TACT Report Shows Increase in Disabled Riders

Transit General Manager Patti Lynn Baker said she was pleased with increase in ridership, especially with the amount of physically challenged passengers using the lift access on the busses.

A report released this week shows an increase in the amount of riders by physically challenged persons of Town and Country Transit (TACT) busses.

TACT General Manager Patti Lynn Baker submitted the report to the Board of Directors last Wednesday showing the amount of times bus drivers accommodated passengers who face physical challenges and need the assistance of a special lift device available on all of the vehicles.

The report gave statistics from July 2016 to June 2017 of their fixed-route service. Ridership ranged from the lowest in February 2017 of 2,804 to a maximum of 3,416 in August 2016.  The most senior citizen ridership was in June 2017, with 1,011 passengers over the age of 65. Any senior citizen can sign up to ride the bus at no cost, which is funded through the Pennsylvania Lottery.

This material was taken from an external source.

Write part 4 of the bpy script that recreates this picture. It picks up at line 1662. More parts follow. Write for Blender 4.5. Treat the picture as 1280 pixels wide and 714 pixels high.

Baker said that she isn’t looking for a specific number as a goal for ridership, but rather wants to see an increase annually.

“We always try to see an increase. I would like to strive for a 4% increase over last year, overall. As far as individual increases in any one category, we don’t really strive for, but we’d like to see like a 4% increase.”

Baker said she began tracking the number of times the lift assist platforms were used on the busses because it impacts the schedule.

“When we’re building schedules, we have to plan around that because when we deploy the lifts, it takes longer for the driver. So, we want to make sure that we are planning accordingly. So, that’s something we started tracking last year, actually, internally, because we think it’s important and we want to make sure that we make sure to allow enough time for our drivers and our passengers to be able to get to where they need to go in a timely manner.”

Baker said the information she received took her and the Board by surprise.

“I think maybe we’re a little surprised. I mean, you look down here in August last year and there were 271 and then you look in some of our busier months even December, 245.”

State reimbursement is contingent on ridership. However, some things may change following a Consolidation Study meeting in September. According to a court house official who gave information on the condition of anonymity, the Study will suggest TACT to consolidate with Indiana’s transit authority. In order to do that, the current Board made up of municipal members will be dissolved and the two counties will assume responsibility for the transit services and future costs.

Member municipalities will no longer be required to contribute local match dollars after consolidation. However, the County will be in the bus business and county-wide tax dollars will be used for future local match funding requirements although service to the entire county is not expected.

The Consolidation Study meeting is set to occur at 10:30 AM. Local municipal council persons and supervisors are invited to attend; however turnout is expected to be low since most of them work during the day.

Baker declined to comment on the pending meeting.